La diferenciación entre una violencia para vencer militarmente a un enemigo y una violencia para hacer daño con fines extorsivos (así sean políticos), como el terrorismo, es cada vez más difusa. El terror se usa como táctica auxiliar de los combatientes o como estrategia prevalente, cuando un grupo se expresa solamente por medio del terrorismo. En los conflictos del mundo de hoy se marcha de manera peligrosa al “todo vale”. Recientemente apareció otro medio de “desregularización” de los conflictos, con las formas privatizadas de hacer la guerra. El crimen organizado internacional alcanza dimensiones que lo llevan a constituir grupos armados de entidad mayor y a actuar en forma paramilitar. Todo esto conforma el cuadro de lo que se quiere tratar en los capítulos siguientes. La guerra ha muerto es el título del libro de un general francés (Le Borgne, 1988), y no se puede menos que temer esa muerte. Lo que parece ser el sucesor de la guerra es más ominoso todavía y en las oscuridades que se entrevén para el futuro, el derecho no parece encontrar un sustento firme para la regulación de los conflictos armados. Lo que el Estado nacional hizo posible no será reconstituido hasta cuando cuaje una organización supranacional con poderes efectivos.

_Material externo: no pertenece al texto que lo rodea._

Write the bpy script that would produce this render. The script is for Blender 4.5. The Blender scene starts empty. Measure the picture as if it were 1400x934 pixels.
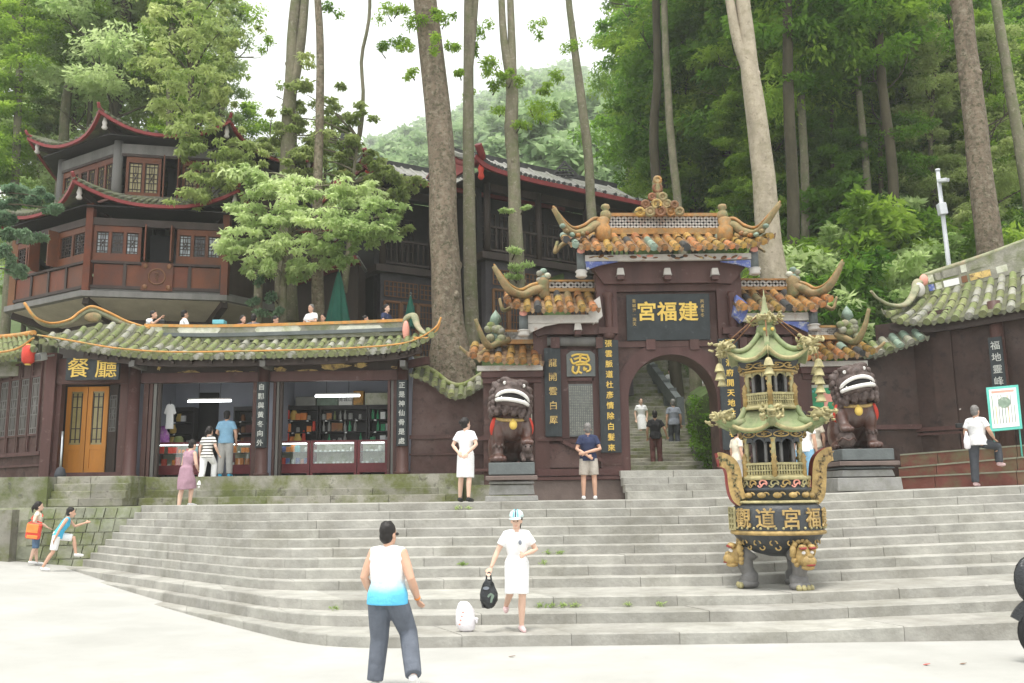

Los embates sucesivos que ha sufrido el derecho internacional de los conflictos armados son patentes en los conflictos de la segunda posguerra mundial. Sucesivamente, las guerras de liberación nacional, las guerras revolucionarias, las guerras de las bonanzas económicas no reguladas, el terrorismo, la privatización de los ejércitos y el traslado reciente del campo de batalla, desde el escenario abierto al de las áreas urbanas, minan la posibilidad de su aplicación.